◆ **DATA PROVIDED**:
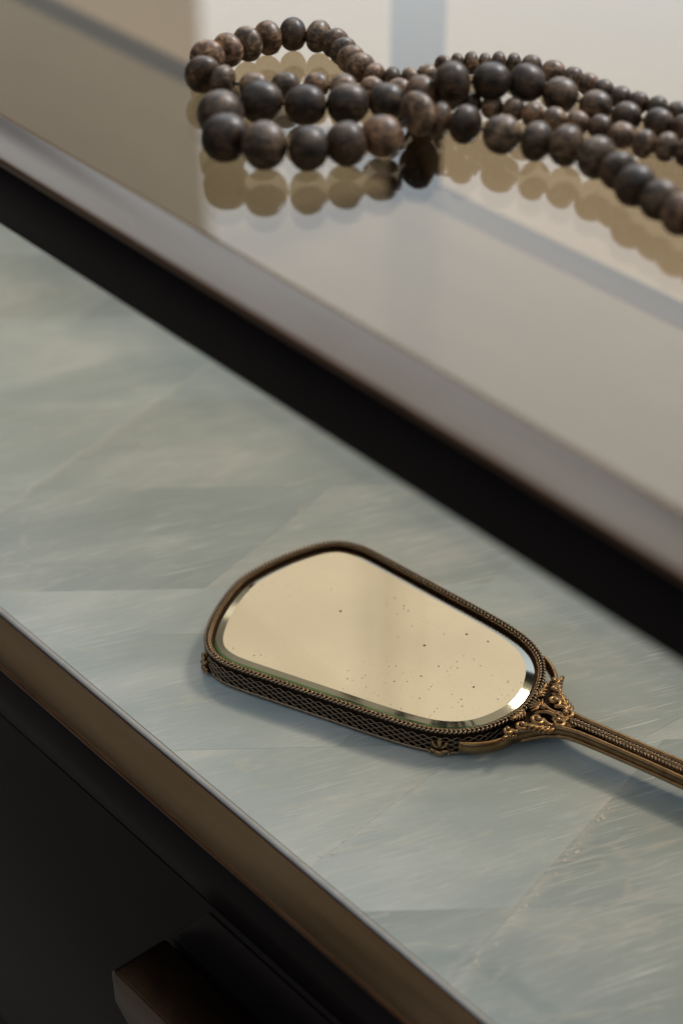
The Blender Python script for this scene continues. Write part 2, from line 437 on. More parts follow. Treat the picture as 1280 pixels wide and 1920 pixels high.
# ================================================================ CONSOLE TABLE
XL, XR = -1.75, 0.30
YF, YB = 0.3195, 0.7765
TOPZ = 0.240
con = empty('console_table', (0, 0, FLOOR), 'black console table with bronze rails, pale green stone shelf and tinted glass top', 'console table')
CZ = -FLOOR   # the parts are modelled in world coordinates: lift them back by the root's height
def cpart(o):
    o.parent = con; o.matrix_parent_inverse = Matrix.Translation((0, 0, CZ)); return o
# upper frame: a black apron with a bronze cap on each side
def cap_bar(name, x0, x1, y0, y1, z0, z1):
    """bar with rounded, worn arrises"""
    bm = bmesh.new()
    bmesh.ops.create_cube(bm, size=1)
    bmesh.ops.scale(bm, vec=(x1-x0, y1-y0, z1-z0), verts=bm.verts)
    bmesh.ops.translate(bm, vec=((x0+x1)/2, (y0+y1)/2, (z0+z1)/2), verts=bm.verts)
    r = bmesh.ops.bevel(bm, geom=bm.edges[:], offset=0.0012, segments=3, affect='EDGES', profile=0.5)
    for f in bm.faces: f.smooth = True
    for f in r['faces']: f.material_index = 1
    me = bpy.data.meshes.new(name); bm.to_mesh(me); bm.free()
    me.materials.append(M_BRONZE); me.materials.append(M_EDGE)
    return cpart(link(bpy.data.objects.new(name, me)))
UY0, UY1 = 0.3242, 0.3455
cap_bar('top_rail', XL, XR, UY0, UY1, TOPZ-0.003, TOPZ)
cap_bar('top_rail', XL, XR, YB-0.024, YB, TOPZ-0.003, TOPZ)
cap_bar('top_rail', XL, XL+0.024, UY1+0.0003, YB-0.0243, TOPZ-0.003, TOPZ)
cap_bar('top_rail', XR-0.024, XR, UY1+0.0003, YB-0.0243, TOPZ-0.003, TOPZ)
for (a, b_, c_, d_) in ((XL+.001, XR-.001, UY0+.0005, UY1-.002), (XL+.001, XR-.001, YB-.022, YB-.001), (XL+.001, XL+.022, UY1+.001, YB-.0245), (XR-.022, XR-.001, UY1+.001, YB-.0245)):
    cpart(obj('apron', box_bm(a, b_, c_, d_, 0.2128, TOPZ-0.0031, 0.0004, 1), M_LACQ))
gt = cpart(obj('glass_top', box_bm(XL+0.0245, XR-0.0245, UY1+0.0004, YB-0.0245, TOPZ-0.0033, TOPZ-0.0003), M_GLASS))
# the top frame sits a hair out of square with the shelf below
TW = Matrix.Translation((-0.36, 0.334, 0)) @ Matrix.Rotation(rad(-0.75), 4, 'Z') @ Matrix.Translation((0.36, -0.334, 0))
for o in list(con.children):
    if o.name.split('.')[0] in ('top_rail', 'apron', 'glass_top'):
        o.matrix_parent_inverse = Matrix.Translation((0, 0, CZ)) @ TW
# back leg seen through the glass, its pair and the front ones
def leg(x, y, w=0.0235):
    cpart(obj('leg', box_bm(x-w/2, x+w/2, y-w/2, y+w/2, 0.0003, 0.2126, 0.0012, 2), M_BRONZE))
    return
leg(-0.811, 0.7615)
leg(XL+0.0125, 0.7645); leg(XR-0.0125, 0.7645); leg(XL+0.0125, 0.3335); leg(XR-0.0125, 0.3335)
# lower deck: stone in a bronze frame
cap_bar('shelf_rail', XL, XR, 0.3176, 0.3375, -0.0026, 0.0)
cpart(obj('shelf_edge', box_bm(XL+.0005, XR-.0005, 0.3183, 0.3370, -0.0304, -0.0027, 0.0003, 1), M_LACQ))
cap_bar('shelf_rail', XL, XR, 0.7525, YB, -0.020, 0.0)
cap_bar('shelf_rail', XL, XL+0.020, 0.3378, 0.7522, -0.020, 0.0)
cap_bar('shelf_rail', XR-0.020, XR, 0.3378, 0.7522, -0.020, 0.0)
# pale polished glass edge between the stone and the front rail
bm = bmesh.new()
n = 60
for k in range(n): pass
tube_into(bm, [Vector((XL+0.02+(XR-XL-0.04)*k/n, 0.3392, -0.0007)) for k in range(n+1)], (0.0014, 0.0012), 8)
cpart(obj('glass_edge', bm, M_CLEAR))

# stone tiles: polygon cut by row lines (51 deg) and seams (about 100 deg)
# plain taupe panel behind the stone, seen only through the tinted glass
def make_taupe():
    m, t, b = mat_new('taupe_panel')
    n = noise_n(t, mapped(t, (3, 14, 6), (0, 0, -0.3)), 2.5, 6, 0.6, 0.3)
    c = ramp(t, n.outputs[0], [(0.3, (0.32, 0.30, 0.235)), (0.7, (0.37, 0.35, 0.275))])
    t.links.new(c.outputs[0], b.inputs['Base Color']); b.inputs['Roughness'].default_value = 0.4
    b.inputs['Specular IOR Level'].default_value = 0.15
    b.inputs['Coat Weight'].default_value = 0.22; b.inputs['Coat Roughness'].default_value = 0.03
    return m
cpart(obj('back_panel', box_bm(XL+0.0202, XR-0.0202, 0.6123, 0.7523, -0.019, -0.0002), make_taupe()))
SX0, SX1, SY0, SY1 = XL+0.0202, XR-0.0202, 0.3407, 0.6120
def cut(poly, p, ang):
    d = Vector((math.cos(ang), math.sin(ang))); nn = Vector((-d.y, d.x)); out = []
    for sgn in (1, -1):
        res = []
        for i in range(len(poly)):
            a, b2 = poly[i], poly[(i+1) % len(poly)]
            sa, sb = (a-p).dot(nn)*sgn, (b2-p).dot(nn)*sgn
            if sa >= 0: res.append(a)
            if sa*sb < 0: res.append(a+(b2-a)*(sa/(sa-sb)))
        out.append(res if len(res) >= 3 else None)
    return out
ROW = rad(51.0); rn = Vector((-math.sin(ROW), math.cos(ROW)))
rows = [0.30, 0.40, 0.511, 0.601, 0.676, 0.708, 0.788, 0.867, 0.955, 1.03, 1.12, 1.22, 1.33, 1.45, 1.6]
seams = {0.511: [((-.345, .38), 101)], 0.601: [((-.353, .41), 103), ((-.4155, .38), 96), ((-.30, .52), 98)],
         0.676: [((-.378, .50), 86), ((-.457, .40), 99)], 0.708: [((-.33, .62), 99)],
         0.788: [((-.4965, .527), 98), ((-.575, .42), 104), ((-.40, .66), 98)], 0.867: [((-.696, .424), 105), ((-.46, .66), 96)],
         0.955: [((-.716, .50), 105), ((-.56, .68), 100)], 1.03: [((-.80, .46), 103), ((-.66, .66), 98)]}
base_poly = [Vector((SX0, SY0)), Vector((SX1, SY0)), Vector((SX1, SY1)), Vector((SX0, SY1))]
stone = cpart(obj('stone_top', box_bm(SX0, SX1, SY0, SY1, -0.019, -0.0031), M_STONE))
rest = base_poly; tiles = []
rest_rows = []
for rd in rows:
    if rest is None: break
    a_, b_ = cut(rest, rn*rd, ROW)      # a_: beyond the line (d > rd), b_: this row
    if b_: rest_rows.append((rd, b_))
    rest = a_
if rest: rest_rows.append((9, rest))
rr = random.Random(5)
for rd, poly in rest_rows:
    pcs = [poly]
    for p, ang in seams.get(rd, []):
        nxt = []
        for q in pcs: nxt += [z for z in cut(q, Vector(p), rad(ang)) if z]
        pcs = nxt
    if rd > 1.1:
        nxt = []
        for q in pcs: nxt += [z for z in cut(q, sum(q, Vector((0, 0)))/len(q), rad(rr.uniform(95, 106))) if z]
        pcs = nxt
    tiles += pcs
for q in tiles:
    cen = sum(q, Vector((0, 0)))/len(q)
    g_ = 0.00006
    q2 = [v + (cen-v).normalized()*g_ for v in q]
    dz = rr.uniform(-0.00003, 0.00003)
    bm = bmesh.new()
    lo = [bm.verts.new((v.x, v.y, -0.003)) for v in q2]; hi = [bm.verts.new((v.x, v.y, -0.0002+dz)) for v in q2]
    k = len(q2)
    bm.faces.new(hi); bm.faces.new(list(reversed(lo)))
    for i in range(k): bm.faces.new((lo[i], lo[(i+1) % k], hi[(i+1) % k], hi[i]))
    bmesh.ops.recalc_face_normals(bm, faces=bm.faces)
    o = obj('stone_tile', bm, M_STONE, stone)
    s_ = rr.uniform(0.87, 1.10); wv = rr.uniform(-0.02, 0.02)
    o.color = (s_*(1+wv), s_, s_*(1-wv), 1)
# white crystal growths in two open seams
def crystals(p0, p1, n, wid, seed):
    r_ = random.Random(seed); bm = bmesh.new()
    for k in range(n):
        tt = r_.random(); c = Vector(p0).lerp(Vector(p1), tt)
        c += Vector((r_.gauss(0, wid), r_.gauss(0, wid*0.5)))
        s = 0.00012+0.0007*r_.random()**3*(1.3-abs(tt-0.5))
        a = rad(100)+r_.gauss(0, .5)
        ax = Vector((math.cos(a), math.sin(a), 0)); ay = Vector((-ax.y, ax.x, 0))
        ellipsoid_into(bm, Vector((c.x, c.y, -0.00012)), ax, ay, Vector((0, 0, 1)), s*1.8, s*0.9, 0.00006, 7, 4)
    o = obj('crystal_vein', bm, M_CRYST, stone); o['kind'] = 'stuff'
crystals((-.335, .352), (-.362, .455), 70, 0.0011, 3)
crystals((-.4115, .342), (-.4135, .362), 12, 0.0008, 4)

# cabinet body, drawer with a bronze bar handle
cpart(obj('cabinet_body', box_bm(XL+.001, XR-.001, 0.3205, YB-.001, -0.60+0.02, -0.0310, 0.0006, 1), M_LACQ))
for i, x in enumerate((XL+.03, XR-.03)):
    cpart(obj('plinth_foot', box_bm(x-.02, x+.02, .36, .74, FLOOR+.0005, -0.581, .001, 1), M_LACQ))
HX = -0.4755
dr = cpart(obj('drawer', box_bm(-1.15, XR-.02, 0.3184, 0.3203, -0.2600, -0.0313, 0.0003, 2), M_LACQ))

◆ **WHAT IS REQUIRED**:
What is the number of lines in this listing that contain the word "parts"? Answer with that number and nothing else.

◆ **REPLY TO THE TASK**:
2